• GOAL:
Print the lines beginning with the one that contains "Write part 4" and ending with the one that contains "solo('steel_prop', sp.mesh('steel_prop', 'box'), 'grey", exactly, both included, and no other lines.

• RECORDS TO PROCESS:
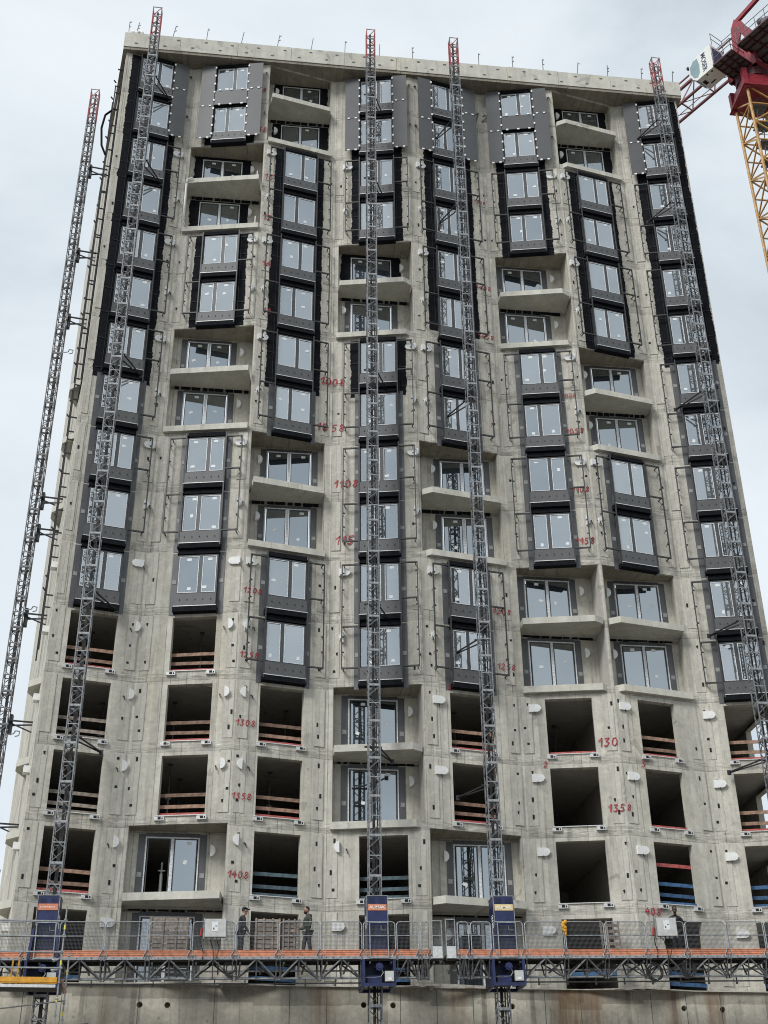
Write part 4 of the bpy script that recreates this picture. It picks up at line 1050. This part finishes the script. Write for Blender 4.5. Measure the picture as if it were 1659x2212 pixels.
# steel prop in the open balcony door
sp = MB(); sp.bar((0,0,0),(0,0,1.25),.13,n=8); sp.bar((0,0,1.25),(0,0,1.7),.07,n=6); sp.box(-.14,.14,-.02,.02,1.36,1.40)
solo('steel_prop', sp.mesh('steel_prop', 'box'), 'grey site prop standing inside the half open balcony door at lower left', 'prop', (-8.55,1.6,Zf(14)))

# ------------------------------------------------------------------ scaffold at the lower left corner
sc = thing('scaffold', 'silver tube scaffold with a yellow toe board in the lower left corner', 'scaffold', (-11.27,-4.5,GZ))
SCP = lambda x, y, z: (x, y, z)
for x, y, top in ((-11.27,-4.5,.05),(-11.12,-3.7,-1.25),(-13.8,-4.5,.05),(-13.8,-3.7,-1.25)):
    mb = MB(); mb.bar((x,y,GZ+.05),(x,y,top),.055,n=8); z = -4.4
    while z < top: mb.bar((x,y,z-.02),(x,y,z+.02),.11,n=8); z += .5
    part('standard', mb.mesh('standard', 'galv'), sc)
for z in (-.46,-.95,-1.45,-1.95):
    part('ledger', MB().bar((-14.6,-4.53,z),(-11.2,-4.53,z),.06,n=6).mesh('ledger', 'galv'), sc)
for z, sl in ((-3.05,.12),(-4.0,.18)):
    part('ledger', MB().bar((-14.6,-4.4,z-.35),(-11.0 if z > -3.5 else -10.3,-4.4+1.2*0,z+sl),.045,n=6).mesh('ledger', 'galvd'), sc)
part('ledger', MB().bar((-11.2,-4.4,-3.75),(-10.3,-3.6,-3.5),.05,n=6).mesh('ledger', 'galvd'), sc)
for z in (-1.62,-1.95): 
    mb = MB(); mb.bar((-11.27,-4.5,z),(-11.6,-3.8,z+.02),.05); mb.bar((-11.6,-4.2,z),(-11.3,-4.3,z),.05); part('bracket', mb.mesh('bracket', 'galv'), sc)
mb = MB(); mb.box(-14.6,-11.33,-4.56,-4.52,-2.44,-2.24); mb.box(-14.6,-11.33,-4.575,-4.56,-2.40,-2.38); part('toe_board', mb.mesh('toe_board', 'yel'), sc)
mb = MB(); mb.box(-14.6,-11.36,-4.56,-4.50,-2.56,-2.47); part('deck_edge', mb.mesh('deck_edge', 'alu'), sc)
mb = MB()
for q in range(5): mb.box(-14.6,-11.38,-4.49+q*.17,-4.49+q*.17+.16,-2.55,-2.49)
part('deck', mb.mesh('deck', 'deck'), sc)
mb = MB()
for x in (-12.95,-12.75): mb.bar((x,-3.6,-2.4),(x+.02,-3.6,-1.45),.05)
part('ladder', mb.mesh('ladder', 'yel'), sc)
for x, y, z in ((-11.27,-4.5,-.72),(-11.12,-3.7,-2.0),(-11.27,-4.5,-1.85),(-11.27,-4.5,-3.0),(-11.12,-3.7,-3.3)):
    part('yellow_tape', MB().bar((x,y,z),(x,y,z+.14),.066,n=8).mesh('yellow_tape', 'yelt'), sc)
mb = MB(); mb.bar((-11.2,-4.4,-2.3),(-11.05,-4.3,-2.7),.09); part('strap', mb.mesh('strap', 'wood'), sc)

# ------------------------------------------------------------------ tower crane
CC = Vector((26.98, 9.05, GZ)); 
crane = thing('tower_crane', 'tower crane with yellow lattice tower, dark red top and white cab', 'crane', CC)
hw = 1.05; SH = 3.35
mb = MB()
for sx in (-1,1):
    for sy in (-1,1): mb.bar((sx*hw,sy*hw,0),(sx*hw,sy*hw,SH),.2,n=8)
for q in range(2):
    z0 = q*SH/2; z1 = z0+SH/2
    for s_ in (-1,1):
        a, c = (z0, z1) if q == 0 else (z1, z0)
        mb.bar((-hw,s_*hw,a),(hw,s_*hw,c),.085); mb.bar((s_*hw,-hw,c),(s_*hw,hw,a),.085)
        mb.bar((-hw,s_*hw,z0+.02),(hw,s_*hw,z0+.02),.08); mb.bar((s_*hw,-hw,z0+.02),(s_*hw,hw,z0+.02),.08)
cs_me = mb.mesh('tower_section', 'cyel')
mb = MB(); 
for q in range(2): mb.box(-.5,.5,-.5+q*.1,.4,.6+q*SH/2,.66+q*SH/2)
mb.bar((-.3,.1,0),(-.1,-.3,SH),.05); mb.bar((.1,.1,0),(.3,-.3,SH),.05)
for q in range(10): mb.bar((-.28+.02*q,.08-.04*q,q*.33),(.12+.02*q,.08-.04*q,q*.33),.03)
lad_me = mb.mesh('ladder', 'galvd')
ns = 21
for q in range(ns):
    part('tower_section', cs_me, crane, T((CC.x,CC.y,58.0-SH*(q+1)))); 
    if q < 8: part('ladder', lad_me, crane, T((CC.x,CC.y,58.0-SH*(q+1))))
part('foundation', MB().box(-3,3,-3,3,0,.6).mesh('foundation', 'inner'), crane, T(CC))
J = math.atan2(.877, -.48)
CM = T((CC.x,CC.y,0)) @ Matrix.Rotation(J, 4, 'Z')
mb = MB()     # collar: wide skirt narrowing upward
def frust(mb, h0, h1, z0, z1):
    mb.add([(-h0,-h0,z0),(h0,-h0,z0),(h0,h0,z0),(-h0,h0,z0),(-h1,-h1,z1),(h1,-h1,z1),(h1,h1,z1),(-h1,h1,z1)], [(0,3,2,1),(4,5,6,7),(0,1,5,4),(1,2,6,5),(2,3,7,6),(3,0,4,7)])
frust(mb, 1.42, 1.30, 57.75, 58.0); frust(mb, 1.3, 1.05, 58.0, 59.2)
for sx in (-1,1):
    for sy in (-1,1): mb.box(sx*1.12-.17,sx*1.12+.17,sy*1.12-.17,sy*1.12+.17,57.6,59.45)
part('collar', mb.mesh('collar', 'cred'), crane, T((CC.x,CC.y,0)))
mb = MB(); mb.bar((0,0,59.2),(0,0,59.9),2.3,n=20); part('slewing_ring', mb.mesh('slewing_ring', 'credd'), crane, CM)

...

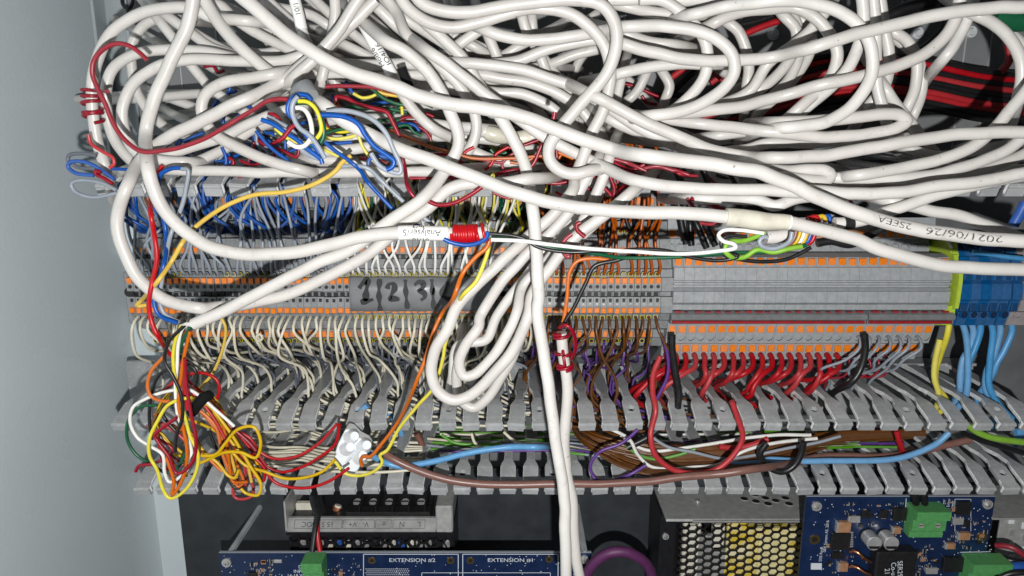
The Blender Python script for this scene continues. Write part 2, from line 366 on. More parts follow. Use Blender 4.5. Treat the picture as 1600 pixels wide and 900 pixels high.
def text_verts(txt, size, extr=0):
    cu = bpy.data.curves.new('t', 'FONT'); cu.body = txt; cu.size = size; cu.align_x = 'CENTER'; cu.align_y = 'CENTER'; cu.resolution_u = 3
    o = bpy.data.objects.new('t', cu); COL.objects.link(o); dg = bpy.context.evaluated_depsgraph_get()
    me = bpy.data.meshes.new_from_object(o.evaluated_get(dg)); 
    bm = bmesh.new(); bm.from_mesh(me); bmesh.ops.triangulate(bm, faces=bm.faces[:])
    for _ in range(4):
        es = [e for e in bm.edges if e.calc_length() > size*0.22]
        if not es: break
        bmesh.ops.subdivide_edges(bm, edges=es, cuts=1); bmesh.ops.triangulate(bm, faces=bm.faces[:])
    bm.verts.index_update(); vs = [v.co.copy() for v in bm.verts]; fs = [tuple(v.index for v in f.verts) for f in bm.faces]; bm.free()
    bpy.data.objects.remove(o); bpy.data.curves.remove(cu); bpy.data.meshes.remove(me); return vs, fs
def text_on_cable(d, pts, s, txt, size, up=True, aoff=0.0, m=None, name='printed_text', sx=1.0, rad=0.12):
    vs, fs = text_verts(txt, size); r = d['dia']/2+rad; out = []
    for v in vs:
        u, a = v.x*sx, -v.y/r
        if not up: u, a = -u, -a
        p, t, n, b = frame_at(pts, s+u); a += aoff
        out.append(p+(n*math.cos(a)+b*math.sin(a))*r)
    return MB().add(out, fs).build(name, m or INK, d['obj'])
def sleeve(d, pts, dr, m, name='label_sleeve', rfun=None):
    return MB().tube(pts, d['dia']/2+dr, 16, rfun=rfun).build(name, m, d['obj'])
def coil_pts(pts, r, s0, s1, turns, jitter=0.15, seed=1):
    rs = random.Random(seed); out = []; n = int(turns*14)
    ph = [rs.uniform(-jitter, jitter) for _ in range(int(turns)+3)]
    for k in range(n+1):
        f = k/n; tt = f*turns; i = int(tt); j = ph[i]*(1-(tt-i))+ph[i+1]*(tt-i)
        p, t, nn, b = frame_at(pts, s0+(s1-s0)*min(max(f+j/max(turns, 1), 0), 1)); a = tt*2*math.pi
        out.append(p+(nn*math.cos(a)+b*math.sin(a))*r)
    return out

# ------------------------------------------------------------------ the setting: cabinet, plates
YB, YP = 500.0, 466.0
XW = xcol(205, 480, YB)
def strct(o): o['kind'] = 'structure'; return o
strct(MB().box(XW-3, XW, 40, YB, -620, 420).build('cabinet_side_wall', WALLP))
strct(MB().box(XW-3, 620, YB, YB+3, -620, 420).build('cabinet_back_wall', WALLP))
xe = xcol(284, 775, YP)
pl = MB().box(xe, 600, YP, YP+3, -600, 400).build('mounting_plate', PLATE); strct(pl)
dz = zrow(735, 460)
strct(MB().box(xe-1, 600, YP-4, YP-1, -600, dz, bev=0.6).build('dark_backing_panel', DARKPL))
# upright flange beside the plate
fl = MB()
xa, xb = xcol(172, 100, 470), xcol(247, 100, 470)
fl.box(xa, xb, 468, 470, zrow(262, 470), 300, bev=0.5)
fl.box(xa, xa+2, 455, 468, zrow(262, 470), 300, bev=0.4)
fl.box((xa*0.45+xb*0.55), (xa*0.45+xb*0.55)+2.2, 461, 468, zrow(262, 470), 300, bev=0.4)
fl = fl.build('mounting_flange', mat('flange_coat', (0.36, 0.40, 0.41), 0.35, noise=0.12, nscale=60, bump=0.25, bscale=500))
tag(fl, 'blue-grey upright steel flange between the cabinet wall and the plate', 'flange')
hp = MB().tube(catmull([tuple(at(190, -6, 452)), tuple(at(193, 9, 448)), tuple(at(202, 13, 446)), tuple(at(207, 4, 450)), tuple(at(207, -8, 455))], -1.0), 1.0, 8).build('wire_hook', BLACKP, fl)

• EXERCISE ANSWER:
Write part 4 of the bpy script that recreates this picture. It picks up at line 1050. This part finishes the script. Write for Blender 4.5. Measure the picture as if it were 1659x2212 pixels.
# steel prop in the open balcony door
sp = MB(); sp.bar((0,0,0),(0,0,1.25),.13,n=8); sp.bar((0,0,1.25),(0,0,1.7),.07,n=6); sp.box(-.14,.14,-.02,.02,1.36,1.40)
solo('steel_prop', sp.mesh('steel_prop', 'box'), 'grey site prop standing inside the half open balcony door at lower left', 'prop', (-8.55,1.6,Zf(14)))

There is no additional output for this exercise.